Sudah
lama kutidak sempat mengisi blogspotku, lantaran terakhir ini aku tengah
sibuk mengerjakan tugas-tugas dari tempatku menambah pengetahuan. Hampir-hampir
tidak ada hari tanpa tugas, kebanyakan tugasnya berupa tulis menulis. Diantara tugas
tersebut ada juga penggalannya cocok sebagai
pengisi blog seperti kumuat ini.
Pengetahuan
(knowlegd)
“Pengetahuan
pada hakikatnya merupakan segenap apa yang kita ketahui tentang suatu objek
tertentu, termasuk kedalamnya adalah ilmu, jadi ilmu merupakan bagian dari pengetahuan
yang diketahui oleh manusia disamping berbagai pengetahuan lainnya seperti
seperti seni dan agama.
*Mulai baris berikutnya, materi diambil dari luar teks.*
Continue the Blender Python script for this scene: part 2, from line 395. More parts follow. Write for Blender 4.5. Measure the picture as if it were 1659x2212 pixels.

Bahkan seorang anak kecil pun sudah mempunyai berbagai
pengetahuan sesuai dengan tahap
pertumbuhan dan kecerdasannya.”[1] Dengan demikian dapatlah dipahamkan bahwa
pengetahuan diketahui dari seseorang anak manusia atas dasar pengalaman yang dialaminya.
Oleh sebab itu pengetahuan manusia itu tidak seragam, baik secara individu maupun
kelompok. Secara individu pengetahuan seseorang tergantung dari mana asal
usulnya, di mana mereka dibesarkan, kemana saja dia pernah mencari pengalaman.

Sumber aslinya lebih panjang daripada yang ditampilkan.